Hunted with a Detroit gent in Zim who was using a .378 Weatherby and factory ammo. I don't know whether he got the 300 grain Hornadys in the wrong box, or if Norma did it for him. All I know for sure is that they weren't the 300 grain Partitions that he thought they were and that he shot a huge eland bull from morning to evening when he ran out of shells and killed it with a .416. I may have swapped rifles a little sooner myself, but that doesn't change that the eland had 13 holes in it when the fat lady sang. More exploding bullets.

Theres others, but that will do for now.
 
Hornady 270gr SP-RP out of a 375 Ruger at around 125 meters on a black bear. Broadside shot, put it into the shoulder area. "Expanded" enough through the hide/fat to make a 3-4" entrance wound in the shoulder muscle. No blood on the ground, no exit. Bear dropped immediately, didn't even roll over, legs just crumpled under it. Everything inside liquified.

Didn't go digging around for the fragments (gutless method), but both front quarters were mostly ruined by bloodshot meat and bullet fragments, no "eating up to the hole" with these 375 bullets.

Pictures of elephant, cape buffalo, rhinos, etc on the ammo box but this one met its match on a 300lb black bear. Did some reading afterwards and heard similar stories from guys who used them on plains game hunts in Africa.
 
I have had no "failures"

I have noticed when I switched to SST slug ammo (or Winchesters equivalent) That deer did not drop on the spot but were able to run 30-50 yards. Massive amount of shock damage with very small entrance and exit wounds.

300 grain bullet with a muzzle velocity of 2000 fps hitting a target between 50-80 yards away.

The only failure I have had was borrowing an old crossbow. Bolt got stuck between the ribs only to get knocked out 100 yards later
 
Hornady 270gr SP-RP out of a 375 Ruger at around 125 meters on a black bear. Broadside shot, put it into the shoulder area. "Expanded" enough through the hide/fat to make a 3-4" entrance wound in the shoulder muscle. No blood on the ground, no exit. Bear dropped immediately, didn't even roll over, legs just crumpled under it. Everything inside liquified.

Didn't go digging around for the fragments (gutless method), but both front quarters were mostly ruined by bloodshot meat and bullet fragments, no "eating up to the hole" with these 375 bullets.

Pictures of elephant, cape buffalo, rhinos, etc on the ammo box but this one met its match on a 300lb black bear. Did some reading afterwards and heard similar stories from guys who used them on plains game hunts in Africa.

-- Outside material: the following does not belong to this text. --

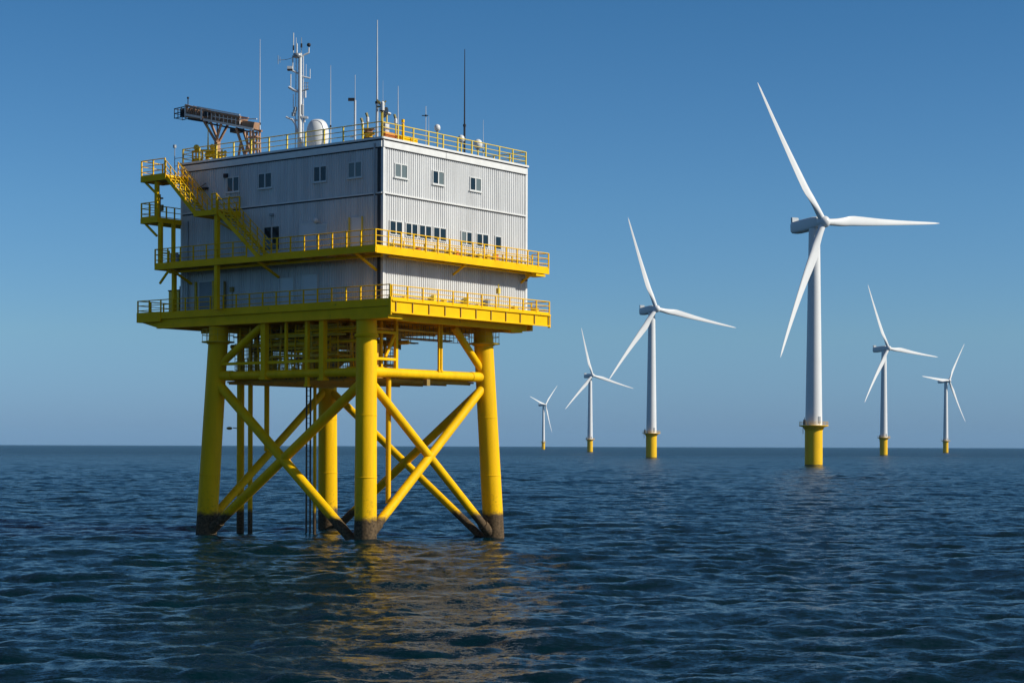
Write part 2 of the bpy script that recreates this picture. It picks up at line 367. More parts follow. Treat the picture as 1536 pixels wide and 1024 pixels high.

Quite possibly some of the "bullet fragments" were actually bone fragments. That happens when you shoot animals in the shoulder even with good bullets.
 
Partition in a 30'06. I know it's a great bullet and I still believe it but, the only animal I have ever knowingly "lost" after making a decent hit was with a partition. The front of the bullet separated after only a few inches and the rear portion simple did not have enough weight to penetrate enough to be effective. The bear was found the next day still very much alive and finished off. Quartering away shot that was well placed but simply did not make it to the vitals.

150g Berger VLD in 270 Weatherby and a Sask moose. I got caught up in the hype of the bullet but never again. The moose died BUT after two shots, and one was to the back of the head. The broadside chest shot barely penetrated and then exploded. I know many love them but it just didn't give me the confidence I need in a bullet. I want my bullets ( for big game) to penetrate and hold together.
 
Speer hot cor 303 length wise through a deer and did not expand at all.
Hornady gmx from a 308. Did not expand at 340 yards. Deer dropped but did not die. Needed a coup de grace. Thought I had made a bad shot but upon dressing found it had pinholed both lungs and never opened.
 
Rojogrande: Independent of the experience of Warren Page, or anyone else for that matter, I asked for some report on peoples experiences. As I said, tell us about the bullets that failed, and came apart on game. Two of the bullets that I had come completely apart were sold as being adequate for the job, as are many others. I had a bullet fail on a shoulder blade, which I do not consider to be hunter failure, I have shot lots of moose through both shoulder blades. While it is not a lottery where a bullet will hit, there are lots of people that have had a bullet hit not quite where they were expecting, Or for some reason the bullet not follow the path they were expecting. I was not asking for opinions, I was asking for experience. If you would like to contribute your experience we would be happy to read it.

The late Warren Page asked: "At what point in the animal's demise did the bullet fail....??" Think about it.......the actual truth of the matter is a result of HUNTER ERROR......Wrong choice of bullet for the job at hand, or improper bullet placement.....simple as that...
I know many will disagree with that statement, citing a particular case of this or that, but ultimately, who is responsible for the humane harvesting of a big game animal...? I do agree with Page's statement......if the animal was recovered, the bullet did not fail..
 
Had jacket separation with Sierra GameKing twice and don't use that bullet any longer, but they killed the animal both times so i wouldn't call it a failure.

The most consistent bullet I've ever shot has been the lowly winchester power point. It gets decent expansion and decent penetration every time and has never separated or broke up. Has been a better game bullet than seveal other bullets that cost three times as much.